[BEGIN MATERIAL PROVIDED]
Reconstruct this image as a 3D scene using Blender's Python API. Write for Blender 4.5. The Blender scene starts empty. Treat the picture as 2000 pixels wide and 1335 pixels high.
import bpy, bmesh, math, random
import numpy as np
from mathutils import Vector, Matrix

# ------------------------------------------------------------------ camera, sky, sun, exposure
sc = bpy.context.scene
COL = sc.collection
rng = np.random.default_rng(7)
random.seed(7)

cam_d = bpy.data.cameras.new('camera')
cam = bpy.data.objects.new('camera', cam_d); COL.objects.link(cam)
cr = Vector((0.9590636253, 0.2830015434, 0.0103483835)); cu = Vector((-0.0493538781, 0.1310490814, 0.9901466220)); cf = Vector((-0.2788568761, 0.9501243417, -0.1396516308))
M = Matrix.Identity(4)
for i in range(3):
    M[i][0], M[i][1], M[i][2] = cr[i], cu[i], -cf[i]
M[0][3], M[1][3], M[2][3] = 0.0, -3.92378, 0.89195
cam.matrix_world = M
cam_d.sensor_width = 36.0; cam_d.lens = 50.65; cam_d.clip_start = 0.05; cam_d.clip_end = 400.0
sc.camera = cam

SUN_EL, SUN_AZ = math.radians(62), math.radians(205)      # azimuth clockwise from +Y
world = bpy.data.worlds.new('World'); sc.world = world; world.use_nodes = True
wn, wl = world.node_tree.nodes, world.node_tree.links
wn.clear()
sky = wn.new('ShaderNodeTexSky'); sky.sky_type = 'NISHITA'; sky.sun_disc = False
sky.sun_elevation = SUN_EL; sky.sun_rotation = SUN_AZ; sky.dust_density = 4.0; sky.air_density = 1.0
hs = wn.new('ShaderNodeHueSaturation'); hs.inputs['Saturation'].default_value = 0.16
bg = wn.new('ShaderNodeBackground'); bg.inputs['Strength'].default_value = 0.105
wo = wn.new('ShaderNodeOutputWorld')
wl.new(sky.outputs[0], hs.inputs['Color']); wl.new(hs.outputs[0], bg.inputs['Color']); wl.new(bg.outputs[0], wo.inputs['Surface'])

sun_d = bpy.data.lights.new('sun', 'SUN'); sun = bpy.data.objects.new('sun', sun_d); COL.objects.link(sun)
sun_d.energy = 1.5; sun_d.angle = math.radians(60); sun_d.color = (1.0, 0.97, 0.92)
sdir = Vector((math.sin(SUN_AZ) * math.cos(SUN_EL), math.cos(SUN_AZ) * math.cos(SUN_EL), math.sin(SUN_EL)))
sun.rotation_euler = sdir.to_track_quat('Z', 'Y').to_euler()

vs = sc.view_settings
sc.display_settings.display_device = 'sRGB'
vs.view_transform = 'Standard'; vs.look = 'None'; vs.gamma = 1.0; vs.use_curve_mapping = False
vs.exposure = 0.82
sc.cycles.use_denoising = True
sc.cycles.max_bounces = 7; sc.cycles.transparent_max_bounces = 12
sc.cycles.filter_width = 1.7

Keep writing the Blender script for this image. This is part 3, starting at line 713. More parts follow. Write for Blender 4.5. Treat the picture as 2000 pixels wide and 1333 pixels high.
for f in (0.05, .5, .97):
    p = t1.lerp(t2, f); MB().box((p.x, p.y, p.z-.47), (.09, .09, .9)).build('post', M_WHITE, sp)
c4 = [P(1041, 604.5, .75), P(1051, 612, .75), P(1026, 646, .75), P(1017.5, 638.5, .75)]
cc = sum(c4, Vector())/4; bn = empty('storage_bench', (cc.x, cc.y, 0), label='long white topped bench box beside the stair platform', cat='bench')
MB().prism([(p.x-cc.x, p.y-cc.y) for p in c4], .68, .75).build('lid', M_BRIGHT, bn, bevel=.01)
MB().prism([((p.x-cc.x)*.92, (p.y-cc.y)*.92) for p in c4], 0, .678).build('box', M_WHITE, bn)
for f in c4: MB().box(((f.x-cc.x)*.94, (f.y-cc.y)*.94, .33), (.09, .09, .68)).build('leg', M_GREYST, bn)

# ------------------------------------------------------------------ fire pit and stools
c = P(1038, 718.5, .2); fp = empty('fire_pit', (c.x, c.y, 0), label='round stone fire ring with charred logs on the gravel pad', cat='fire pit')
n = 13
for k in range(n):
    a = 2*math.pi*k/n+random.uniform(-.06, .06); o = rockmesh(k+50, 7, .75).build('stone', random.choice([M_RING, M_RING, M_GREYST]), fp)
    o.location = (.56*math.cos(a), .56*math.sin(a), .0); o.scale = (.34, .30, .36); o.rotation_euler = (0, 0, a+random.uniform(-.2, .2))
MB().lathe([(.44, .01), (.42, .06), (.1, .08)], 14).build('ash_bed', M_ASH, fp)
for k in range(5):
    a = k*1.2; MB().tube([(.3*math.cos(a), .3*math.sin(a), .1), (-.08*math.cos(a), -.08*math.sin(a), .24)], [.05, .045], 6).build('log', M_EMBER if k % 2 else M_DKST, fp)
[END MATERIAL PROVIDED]
> _DESCRIPTION OF THE TASK_: How many lines of the data hold the string "image"? Reply with the number alone.

> _TASK OUTPUT_: 2